• **Task objective**
Leaving out the pictures, retype the lines from the beginning of the listing through the line containing "mast(17.4); mast(32.6)".

• **Provided material**

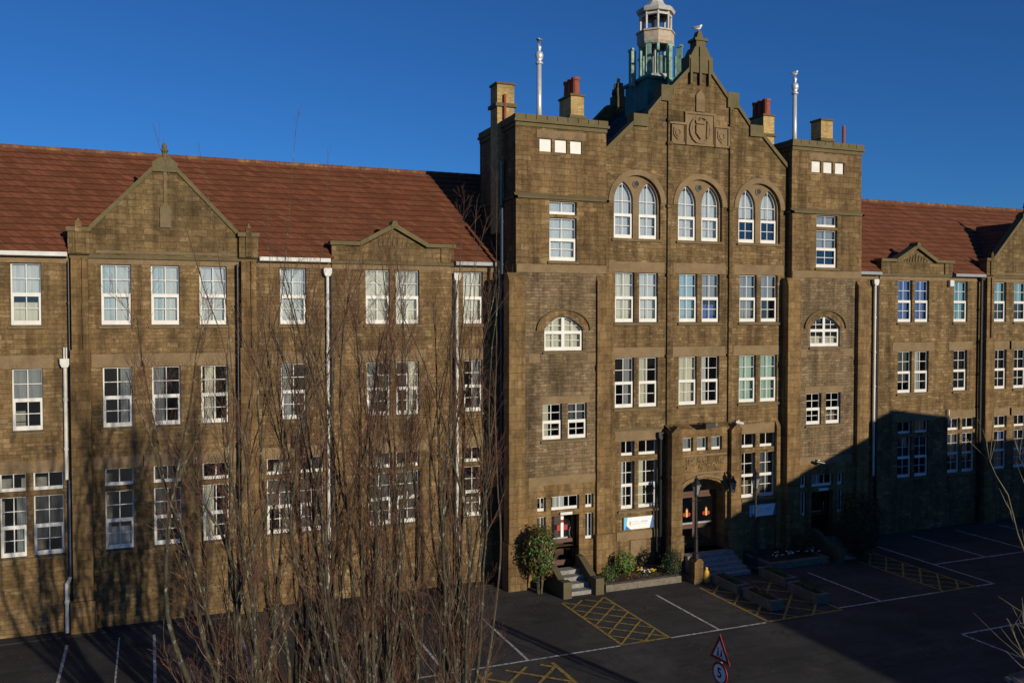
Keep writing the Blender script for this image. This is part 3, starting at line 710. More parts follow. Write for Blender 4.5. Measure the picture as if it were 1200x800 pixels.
# tower side downpipes and chimneys
pipe(14.62, -.95, 0, 17.0, 'bluepipe', .07, False); pipe(14.9, -.2, 17.2, 19.2, 'greygutter', .05, False)
def chimney(x0, x1, y0, y1, z0, z1, caps, pots=0, name='chimney'):
    m = MB(); m.box(x0, x1, y0, y1, z0, z1)
    cp = MB(); cp.box(x0 - .05, x1 + .05, y0 - .05, y1 + .05, z1 + .02, z1 + .12)
    for zc, e, h in caps: cp.box(x0 - e, x1 + e, y0 - e, y1 + e, zc, zc + h)
    o = m.build('chimney', 'buff', SCH); cp.build('chimney_cap', 'band', o)
    for i in range(pots):
        p = MB(); c = (x0 + x1) / 2; y = y0 + (y1 - y0) * (i + .5) / pots; p.lathe([(.2, z1 + .1), (.18, z1 + .8), (.22, z1 + .82), (.22, z1 + .95), (.14, z1 + .95)], c, y, 12); p.build('chimney_pot', 'terra', o)
    return o
chimney(14.78, 15.62, 0, .85, 16, 22.75, [(21.75, .1, .16)]); 
m = MB(); m.tube([(15.12, -.1, 19.3), (15.12, -.1, 22.3)], .07, 8); m.build('flue_pipe', 'terra', SCH)
chimney(18.85, 19.55, .7, 2.0, 20.6, 22.75, [(21.7, .1, .14)], 3)
chimney(30.15, 30.85, .7, 2.0, 20.0, 22.75, [(21.7, .1, .14)], 3)
chimney(33.9, 34.7, .6, 1.4, 20.6, 22.8, [(21.7, .1, .16)])
m = MB(); m.tube([(35.0, .1, 19.5), (35.0, .1, 22.5)], .085, 8); m.build('flue_pipe', 'terra', SCH)
def mast(x):
    m = MB(); m.tube([(x, 1.2, 20.7), (x, 1.2, 24.3)], [.14, .11], 12)
    m.lathe([(.12, 24.2), (.19, 24.25), (.19, 24.32), (.10, 24.36), (.18, 24.5), (.21, 24.65), (.16, 24.8), (.06, 24.85), (.10, 24.95), (.12, 25.05), (.04, 25.15)], x, 1.2, 14)
    m.build('mast', 'steel', SCH, smooth=True)
mast(17.4); mast(32.6)

# ------------------------------------------------------------------ gabled centre
CW = MB(); ops = []; cen = (21.42, 24.94, 28.47); hw = 1.17
cst = {'r': (['cream', 'pale'], ['sky', 'blue:low+grey:up'], ['grey', 'grey:up']), 'm': (['grey:r', 'cream:side'], ['cream', 'pale:l'], ['green', 'green']), 'g': (['pale:l', 'cream:l'], None, ['', ''])}
for i, c in enumerate(cen):
    A1 = (c - hw, c - .13); A2 = (c + .13, c + hw)
    for key, z in (('r', (11.9, 14.25)), ('m', (7.85, 10.22))):
        for j, (a, b) in enumerate((A1, A2)):
            window(a, b, z[0], z[1], YC, None, cst[key][i][j]); ops.append((a, b, z[0], z[1]))
        sill(A1[0], A2[1], z[0], YC)
    if i != 1:
        for j, (a, b) in enumerate(((c - .82 if i == 0 else A1[0], c - .09 if i == 0 else A1[1]), A2)):
            window(a, b, 3.0, 5.3, YC, (5.55, 6.26), cst['g'][i][j], rec=.2); ops += [(a, b, 3.0, 5.3), (a, b, 5.55, 6.26)]
        sill(c - .9, A2[1], 3.0, YC); SILL.box(c - .82, A2[1], YC + .02, YC + .2, 5.31, 5.54)
    # big round arch with tracery
    ops.append((c - 1.28, c + 1.28, 15.85, 18.83, 'round', 17.55))
    T = MB(); lan = [(c - 1.22, c - .2, 15.87, 18.5, 'pointed', 17.45), (c + .2, c + 1.22, 15.87, 18.5, 'pointed', 17.45)]
    lan = [(c - 1.18, c - .16, 15.87, 18.52, 'pointed', 17.62), (c + .16, c + 1.18, 15.87, 18.52, 'pointed', 17.62)]
    wall(T, c - 1.3, c + 1.3, 15.86, 18.85, YC + .12, lan, .14)
    T.build('tracery', 'dressed', SCH)
    ro = MB(); ro.strip([(c + .13 * math.cos(t * .3925), 18.44 + .13 * math.sin(t * .3925)) for t in range(17)], [(c + .19 * math.cos(t * .3925), 18.44 + .19 * math.sin(t * .3925)) for t in range(17)], YC + .08, YC + .122)
    ro.build('roundel_ring', 'dressed', SCH)
    ro = MB(); ro.poly([(c + .13 * math.cos(t * .3925), YC + .112, 18.44 + .13 * math.sin(t * .3925)) for t in range(16)]); ro.build('roundel_pane', 'void', SCH)
    for a in lan: window(a[0], a[1], a[2], a[3], YC + .1, None, ['pale', 'pale', 'pale:up+blue:low'][i] if i < 2 else 'pale:up', head='pointed', spring=17.62, split=.42)
    sill(c - 1.28, c + 1.28, 15.85, YC)
    AR = MB(); n = 24
    AR.strip([(c + 1.285 * math.cos(math.pi * (1 - k / n)), 17.55 + 1.285 * math.sin(math.pi * (1 - k / n))) for k in range(n + 1)], [(c + 1.55 * math.cos(math.pi * (1 - k / n)), 17.55 + 1.55 * math.sin(math.pi * (1 - k / n))) for k in range(n + 1)], YC - .05, YC + .02)
    AR.build('arch_band', 'dressed', SCH)
    LINT.box(c - 1.52, c + 1.52, YC - .012, YC + .1, 14.253, 14.75); LINT.box(c - 1.52, c + 1.52, YC - .012, YC + .1, 10.223, 10.7)
    if i != 1: LINT.box(c - 1.5, c + 1.52, YC - .012, YC + .1, 6.263, 6.75)
ops.append((23.55, 26.2, .7, 4.5)); ops += [(a_, a_ + .7, 5.6, 6.4) for a_ in (23.6, 24.42, 25.26)]
wall(CW, 19.56, 30.18, 0, 19.5, YC, ops, .26)
CW.build('wall', 'stone', SCH)
prof = [(19.56, 19.5), (30.18, 19.5), (30.18, 19.72), (28.4, 21.4), (27.95, 21.4), (27.75, 21.78), (26.95, 22.6), (26.95, 23.0), (26.35, 23.0), (25.5, 24.05), (24.24, 24.05), (23.15, 23.0), (22.8, 23.0), (22.8, 22.6), (22.0, 21.78), (21.8, 21.4), (21.35, 21.4), (19.56, 19.72)]
PG = MB(); PG.prism(prof, YC, YC + .45); gb = PG.build('gable', 'gable', SCH)
K = MB()
def rake(x0, z0, x1, z1): K.prism([(x0, z0 - .06), (x0, z0 + .17), (x1, z1 + .17), (x1, z1 - .06)], YC - .1, YC + .52)
rake(19.5, 19.66, 21.2, 21.25); rake(30.24, 19.66, 28.55, 21.25); rake(21.95, 21.7, 22.7, 22.55); rake(27.8, 21.7, 27.05, 22.55); rake(23.2, 23.0, 24.2, 24.0); rake(26.5, 22.9, 25.5, 24.02)
for a, b, z0, z1 in ((21.15, 21.95, 21.15, 21.72), (27.8, 28.6, 21.15, 21.72), (22.65, 23.25, 22.45, 23.2), (26.45, 27.1, 22.45, 23.2)): K.box(a, b, YC - .12, YC + .54, z0, z1)
# apex
K.box(24.2, 25.54, YC - .12, YC + .6, 23.95, 24.75); K.prism([(24.3, 24.75), (25.44, 24.75), (25.2, 25.2), (24.54, 25.2)], YC - .1, YC + .55)
K.box(24.6, 25.14, YC - .1, YC + .45, 25.2, 25.5); K.box(24.5, 25.24, YC - .16, YC + .5, 25.5, 25.62); K.prism([(24.68, 25.62), (25.06, 25.62), (24.95, 26.0), (24.79, 26.0)], YC, YC + .35)
for x in (24.3, 24.82, 25.34): K.box(x - .06, x + .06, YC - .18, YC - .1, 23.4, 25.2 if x == 24.82 else 24.6)
K.build('coping', 'coping', gb)
# crest with side shields (a carved coat of arms, weathered)
Cr = MB(); Cr.box(24.05, 25.69, YC - .05, YC, 20.55, 21.95); Cr.box(23.2, 24.02, YC - .04, YC, 20.55, 21.4); Cr.box(25.72, 26.54, YC - .04, YC, 20.55, 21.4)
for x0, x1, z1 in ((24.05, 25.69, 21.95), (23.2, 24.02, 21.4), (25.72, 26.54, 21.4)):
    Cr.box(x0 - .06, x1 + .06, YC - .12, YC, z1, z1 + .1); Cr.box(x0 - .05, x1 + .05, YC - .10, YC, 20.45, 20.55)
    for x in (x0, x1): Cr.box(x - .05, x + .05, YC - .10, YC, 20.55, z1)
Cr.strip([(24.87 + .52 * math.cos(t * .3925), 21.22 + .58 * math.sin(t * .3925)) for t in range(17)], [(24.87 + .63 * math.cos(t * .3925), 21.22 + .69 * math.sin(t * .3925)) for t in range(17)], YC - .14, YC)
Cr.prism([(24.6, 21.45), (25.14, 21.45), (25.14, 21.05), (24.87, 20.75), (24.6, 21.05)], YC - .15, YC - .04); Cr.prism([(24.62, 21.5), (25.12, 21.5), (25.2, 21.75), (25.0, 21.62), (24.87, 21.8), (24.74, 21.62), (24.54, 21.75)], YC - .14, YC - .04)
for sx in (-1, 1):
    c = 24.87 + sx * .42; Cr.prism([(c - .08, 20.85), (c + .1, 20.85), (c + .06, 21.5), (c - .04, 21.6)], YC - .12, YC - .04)
    c = 24.87 + sx * 1.26; Cr.prism([(c - .24, 21.25), (c + .24, 21.25), (c + .24, 20.9), (c, 20.65), (c - .24, 20.9)], YC - .09, YC - .03); Cr.strip([(c + .1 * math.cos(t * .785), 21.0 + .13 * math.sin(t * .785)) for t in range(9)], [(c + .17 * math.cos(t * .785), 21.0 + .2 * math.sin(t * .785)) for t in range(9)], YC - .13, YC - .08)
Cr.prism([(24.63, 22.1), (25.11, 22.1), (25.11, 22.9), (24.87, 23.15), (24.63, 22.9)], YC - .09, YC)
Cr.build('crest', 'dressed', gb)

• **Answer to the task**
Keep writing the Blender script for this image. This is part 3, starting at line 710. More parts follow. Write for Blender 4.5. Measure the picture as if it were 1200x800 pixels.
# tower side downpipes and chimneys
pipe(14.62, -.95, 0, 17.0, 'bluepipe', .07, False); pipe(14.9, -.2, 17.2, 19.2, 'greygutter', .05, False)
def chimney(x0, x1, y0, y1, z0, z1, caps, pots=0, name='chimney'):
    m = MB(); m.box(x0, x1, y0, y1, z0, z1)
    cp = MB(); cp.box(x0 - .05, x1 + .05, y0 - .05, y1 + .05, z1 + .02, z1 + .12)
    for zc, e, h in caps: cp.box(x0 - e, x1 + e, y0 - e, y1 + e, zc, zc + h)
    o = m.build('chimney', 'buff', SCH); cp.build('chimney_cap', 'band', o)
    for i in range(pots):
        p = MB(); c = (x0 + x1) / 2; y = y0 + (y1 - y0) * (i + .5) / pots; p.lathe([(.2, z1 + .1), (.18, z1 + .8), (.22, z1 + .82), (.22, z1 + .95), (.14, z1 + .95)], c, y, 12); p.build('chimney_pot', 'terra', o)
    return o
chimney(14.78, 15.62, 0, .85, 16, 22.75, [(21.75, .1, .16)]); 
m = MB(); m.tube([(15.12, -.1, 19.3), (15.12, -.1, 22.3)], .07, 8); m.build('flue_pipe', 'terra', SCH)
chimney(18.85, 19.55, .7, 2.0, 20.6, 22.75, [(21.7, .1, .14)], 3)
chimney(30.15, 30.85, .7, 2.0, 20.0, 22.75, [(21.7, .1, .14)], 3)
chimney(33.9, 34.7, .6, 1.4, 20.6, 22.8, [(21.7, .1, .16)])
m = MB(); m.tube([(35.0, .1, 19.5), (35.0, .1, 22.5)], .085, 8); m.build('flue_pipe', 'terra', SCH)
def mast(x):
    m = MB(); m.tube([(x, 1.2, 20.7), (x, 1.2, 24.3)], [.14, .11], 12)
    m.lathe([(.12, 24.2), (.19, 24.25), (.19, 24.32), (.10, 24.36), (.18, 24.5), (.21, 24.65), (.16, 24.8), (.06, 24.85), (.10, 24.95), (.12, 25.05), (.04, 25.15)], x, 1.2, 14)
    m.build('mast', 'steel', SCH, smooth=True)
mast(17.4); mast(32.6)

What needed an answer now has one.